Geopolitical Tensions and Fed Rate Cut Boost Oil Prices; Crude Extends Rally
Brent crude futures climbed 37 cents, or 0.5%, to $79.39 a barrel by 2300 GMT, while U.S. crude futures were at $75.19 a barrel, up 36 cents, or 0.5%. MCX Crude oil prices opened at 6346, with a gain of 0.84%.
Price
- Oil prices extended gains on Monday due to concerns that the Gaza conflict could disrupt regional oil supplies and expectations of imminent U.S. interest rate cuts, which improved the global economic and fuel demand outlook.
- Brent crude futures climbed 37 cents, or 0.5%, to $79.39 a barrel by 2300 GMT, while U.S. crude futures were at $75.19 a barrel, up 36 cents, or 0.5%. MCX Crude oil prices opened at 6346, with a gain of 0.84%.
Demand and Supply
- In one of the biggest clashes in over 10 months of border warfare, Hezbollah fired hundreds of rockets and drones into Israel on Sunday, prompting Israel’s military to strike Lebanon with around 100 jets to thwart a larger attack.
- This escalation raises fears that the Gaza conflict could expand into a regional conflagration involving Hezbollah’s backer Iran and Israel’s main ally, the United States.
- “Israel’s pre-emptive strike on Lebanon over the weekend to prevent an imminent attack from Hezbollah should ensure a stronger open this morning, as (WTI) crude looks to extend its rally initially towards $77.50, before $80.00,” IG analyst Tony Sycamore said in a note.
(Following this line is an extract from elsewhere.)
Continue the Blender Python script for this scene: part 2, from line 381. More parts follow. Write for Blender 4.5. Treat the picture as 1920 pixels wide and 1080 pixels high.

- Both oil benchmarks gained more than 2% on Friday after U.S. Federal Reserve Chair Jerome Powell endorsed an imminent start to interest rate cuts.
- “The prospect of easing monetary policy boosted sentiment across the commodity complex,” ANZ analysts said, adding that they expect the Fed will implement a progressive series of rate cuts.
News
- WTI crude is currently testing critical resistance around the $75.49 level, marked by a double top formation. This resistance could limit further gains, but if prices break above this point, WTI may continue its upward trajectory towards the next resistance levels at $76.82, $78.27, and $79.67.
- "The cartel had recently trimmed its outlook for global oil demand, citing concerns over weak demand in top oil importer China," Sachdeva said.
- "Current robust U.S. demand and refilling of SPR reserves look to be the only support for oil prices against the risk of excess OPEC supply," she said, referring to the U.S. Strategic Petroleum Reserve (SPR).
- The U.S. Energy Department said on Friday it bought nearly 2.5 million barrels of oil to help replenish the SPR.
Expert's Opinion
- Crude oil prices are expected to rebound in the short term, supported by anticipation of a U.S. Federal Reserve rate cut and increased geopolitical tensions. Prices are currently above $75 per barrel and may rise further due to OPEC+ production cuts and reduced U.S. stockpiles.
- However, the broader outlook remains bearish with persistent demand concerns, especially from China, and potential supply increases. Market sentiment is cautious, and sustaining prices above $79-80 per barrel appears unlikely. The market will closely watch upcoming economic data and geopolitical developments for further direction.